We're getting good pictures, but my laptop is not letting me upload them to my website. I'll try using my alternate picture site later this week.

Ghost Whispers - 23 October, 2005

Lincoln, New Mexico

A trip to Wal-Mart for gloves and then another bike ride from Ruidoso — seventy miles to the Lincoln County Courthouse. The very small town of Lincoln is where Billy the Kid killed two guards and escaped. Ghosts whisper my fate in my ear as I walk, alone and slowly, up the same stairs as Billy to the room where he was shackled to the floor, awaiting the hangman. I look for bloodstains at the top of the stairs. Large legends for such a tiny place. It's almost unchanged since the 1880s.

This is not the dry, dusty place that one might imagine. It's rolling grassland with mountains and hardwoods that turn brilliant yellow at this time of year. The Kid was perhaps innocent, but was sucked into a feud between two rival shopkeepers. An Irish immigrant and an English newcomer both wanted to sell cattle and other goods to the soldiers at the nearby Fort Stanton. The fort was established to control the Mescalero Apaches and make the area safe for settlement. Billy worked as a cowboy for the dead Englishman and became embroiled in the cycle of violence. The two large competing stores are still the main buildings in Lincoln, which seems to have a population of about fifty with no services other than the stores that have been made into museums.

I discuss Pat Garrett's book with the curator. She says it sucks and recommends Billy the Kid: A Short and Violent Life.
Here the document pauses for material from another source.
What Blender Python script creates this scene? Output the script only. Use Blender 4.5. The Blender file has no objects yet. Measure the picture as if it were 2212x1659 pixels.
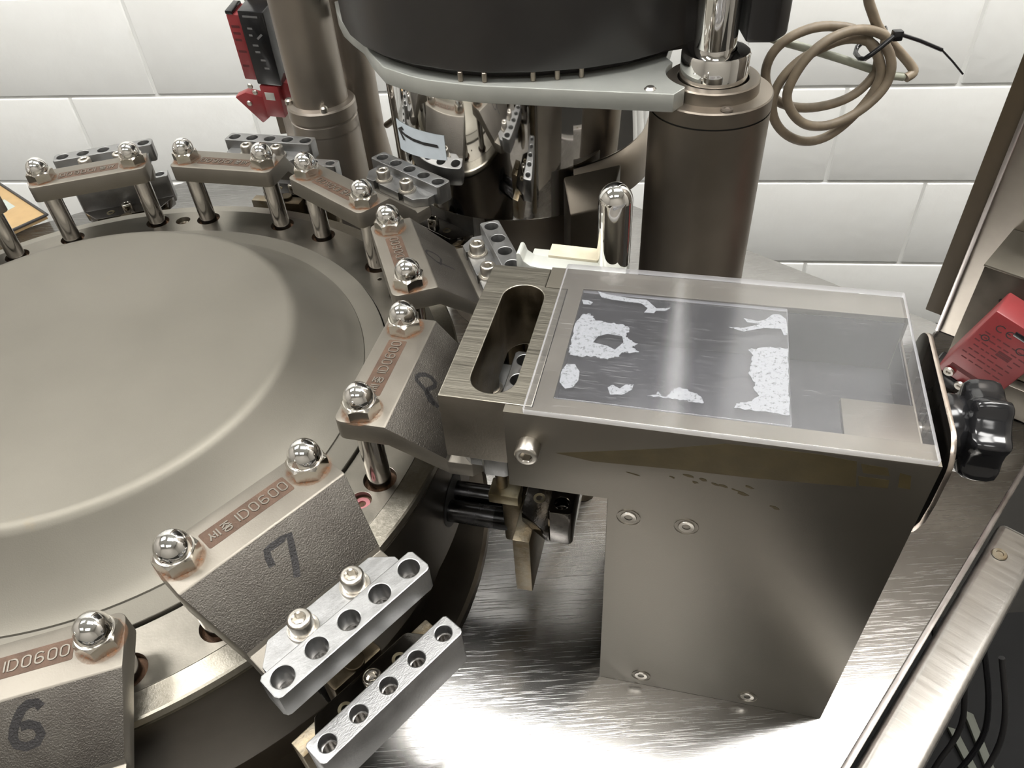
import bpy, bmesh, math, random
from mathutils import Vector, Matrix
random.seed(4)
PI = math.pi
C = bpy.context.scene.collection
SC = bpy.context.scene
S = 0.001                                   # all lengths below are millimetres
def V(x, y, z): return Vector((x*S, y*S, z*S))

# ------------------------------------------------------------------ camera
cam = bpy.data.cameras.new('camera'); co = bpy.data.objects.new('camera', cam); C.objects.link(co)
yaw, pitch, roll = math.radians(90.71), math.radians(42.84), math.radians(-4.29)
fw = Vector((math.cos(yaw)*math.cos(pitch), math.sin(yaw)*math.cos(pitch), -math.sin(pitch)))
rt0 = Vector((math.sin(yaw), -math.cos(yaw), 0)); up0 = rt0.cross(fw)
rt = rt0*math.cos(roll) + up0*math.sin(roll); up = -rt0*math.sin(roll) + up0*math.cos(roll)
M = Matrix((rt, up, -fw)).transposed().to_4x4(); M.translation = V(261.41, -356.01, 314.27)
co.matrix_world = M
cam.sensor_fit = 'HORIZONTAL'; cam.sensor_width = 36; cam.lens = 1681.8*36/2212
cam.clip_start = 0.01; cam.clip_end = 30
SC.camera = co
# ------------------------------------------------------------------ world, light, exposure
w = bpy.data.worlds.new('world'); SC.world = w; w.use_nodes = True
w.node_tree.nodes['Background'].inputs[0].default_value = (0.9, 0.93, 1, 1)
w.node_tree.nodes['Background'].inputs[1].default_value = 0.05
SC.view_settings.view_transform = 'Standard'; SC.view_settings.look = 'None'
SC.view_settings.gamma = 1; SC.view_settings.use_curve_mapping = False
SC.view_settings.exposure = -0.12
LIGHT_PANELS = [(-1250, 300, PI/2, 29), (550, 0, PI/2, 25), (1900, 250, PI/2, 34), (300, -1700, PI/2, 11), (-1500, -1500, PI/2, 13)]  # last two panels are fill added behind the camera
CEIL = 2100   # x, y, rot, strength
PANEL_W = 15.0

# ------------------------------------------------------------------ materials
def nt(name):
    m = bpy.data.materials.new(name); m.use_nodes = True
    t = m.node_tree; b = t.nodes['Principled BSDF']
    return m, t, b
def lnk(t, a, b): t.links.new(a, b)
def tex_noise(t, scale, detail=3, rough=0.5, stretch=None, rot=None):
    tc = t.nodes.new('ShaderNodeTexCoord'); mp = t.nodes.new('ShaderNodeMapping')
    lnk(t, tc.outputs['Object'], mp.inputs[0])
    if stretch: mp.inputs['Scale'].default_value = stretch
    if rot: mp.inputs['Rotation'].default_value = rot
    n = t.nodes.new('ShaderNodeTexNoise'); n.inputs['Scale'].default_value = scale
    n.inputs['Detail'].default_value = detail; n.inputs['Roughness'].default_value = rough
    lnk(t, mp.outputs[0], n.inputs['Vector']); return n
def ramp(t, fac, p0, c0, p1, c1):
    r = t.nodes.new('ShaderNodeValToRGB'); e = r.color_ramp.elements
    e[0].position = p0; e[0].color = (*c0, 1); e[1].position = p1; e[1].color = (*c1, 1)
    lnk(t, fac, r.inputs[0]); return r
def metal(name, col, rough, col2=None, nscale=60, bump=0.0, bscale=900, rvar=0.08, stretch=None, stain=None, metallic=1.0, rot=None):
    m, t, b = nt(name)
    b.inputs['Metallic'].default_value = metallic
    col2 = col2 or tuple(c*0.82 for c in col)
    n = tex_noise(t, nscale, 5, 0.6, stretch, rot)
    r = ramp(t, n.outputs[0], 0.35, col2, 0.65, col); last = r.outputs[0]
    if stain:
        n2 = tex_noise(t, stain[1], 6, 0.65); r2 = ramp(t, n2.outputs[0], stain[2], (0, 0, 0), stain[2]+0.08, (1, 1, 1))
        mx = t.nodes.new('ShaderNodeMixRGB'); mx.inputs[2].default_value = (*stain[0], 1)
        lnk(t, r2.outputs[0], mx.inputs[0]); lnk(t, last, mx.inputs[1]); last = mx.outputs[0]
    lnk(t, last, b.inputs['Base Color'])
    mr = t.nodes.new('ShaderNodeMapRange'); mr.inputs[1].default_value = 0.3; mr.inputs[2].default_value = 0.7
    mr.inputs[3].default_value = max(0.02, rough-rvar); mr.inputs[4].default_value = rough+rvar
    lnk(t, n.outputs[0], mr.inputs[0]); lnk(t, mr.outputs[0], b.inputs['Roughness'])
    if bump:
        nb = tex_noise(t, bscale, 3, 0.6, stretch, rot); bp = t.nodes.new('ShaderNodeBump')
        bp.inputs['Strength'].default_value = bump; bp.inputs['Distance'].default_value = 0.0004
        lnk(t, nb.outputs[0], bp.inputs['Height']); lnk(t, bp.outputs[0], b.inputs['Normal'])
    return m
def plain(name, col, rough=0.5, metallic=0.0, bump=0, bscale=400, var=0.9):
    m, t, b = nt(name); n = tex_noise(t, 80, 4)
    r = ramp(t, n.outputs[0], 0.3, tuple(c*var for c in col), 0.7, col)
    lnk(t, r.outputs[0], b.inputs['Base Color']); b.inputs['Roughness'].default_value = rough
    b.inputs['Metallic'].default_value = metallic
    if bump:
        nb = tex_noise(t, bscale, 4); bp = t.nodes.new('ShaderNodeBump'); bp.inputs['Strength'].default_value = bump
        bp.inputs['Distance'].default_value = 0.0005
        lnk(t, nb.outputs[0], bp.inputs['Height']); lnk(t, bp.outputs[0], b.inputs['Normal'])
    return m
M_ = {}
M_['dome'] = metal('blasted_steel', (0.165, 0.154, 0.129), 0.52, (0.148, 0.138, 0.115), 14, 0.10, 1500, 0.04, stain=((0.175, 0.15, 0.11), 22, 0.68), metallic=0.75)
M_['bracket'] = metal('bracket_steel', (0.205, 0.188, 0.160), 0.48, (0.178, 0.162, 0.136), 35, 0.15, 1400, 0.05, stain=((0.21, 0.16, 0.11), 55, 0.72), metallic=0.8)
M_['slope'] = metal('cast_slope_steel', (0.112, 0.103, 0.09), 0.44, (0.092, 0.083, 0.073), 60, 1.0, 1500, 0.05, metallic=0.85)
M_['ring'] = metal('ring_steel', (0.27, 0.25, 0.215), 0.36, (0.225, 0.21, 0.18), 40, 0.08, 900, 0.06, stain=((0.19, 0.17, 0.13), 60, 0.70))
M_['brushed'] = metal('brushed_rim', (0.34, 0.315, 0.265), 0.33, (0.29, 0.27, 0.225), 500, 0.15, 1200, 0.05)
M_['rail'] = metal('brushed_rail', (0.60, 0.585, 0.56), 0.32, (0.54, 0.525, 0.50), 300, 0.1, 900, 0.04, stretch=(1, .05, 1))
M_['drum'] = metal('drum_steel', (0.105, 0.092, 0.075), 0.38, (0.085, 0.073, 0.058), 25, 0.05, 900, 0.06)
M_['chrome'] = metal('polished_chrome', (0.86, 0.85, 0.83), 0.045, (0.80, 0.79, 0.77), 60, 0, 1, 0.02)
M_['nut'] = metal('nut_flank', (0.66, 0.64, 0.60), 0.20, (0.56, 0.52, 0.46), 60, 0.05, 900, 0.08)
M_['bolt'] = metal('bright_steel', (0.60, 0.57, 0.52), 0.30, (0.54, 0.51, 0.46), 60, 0, 900, 0.03)
M_['alu'] = metal('milled_aluminium', (0.31, 0.31, 0.308), 0.42, (0.275, 0.275, 0.272), 90, 0.20, 500, 0.09, stretch=(3, 1, 1))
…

Near the closed fort, five miles from Lincoln, we find a lonely fenced graveyard with a large anchor. It has graves and crosses for thousands of Merchant Mariners. A sign says 'No metal detecting'.

We will be traveling though the Mescalero Apache Indian reservation on the way to the White Sands National monument, Las Cruces, Truth-or-Consequences, Elephant Butte Lake State park, Gila Cliff Dwellers National Monument and a ghost town named Mogollon. Then into Arizona.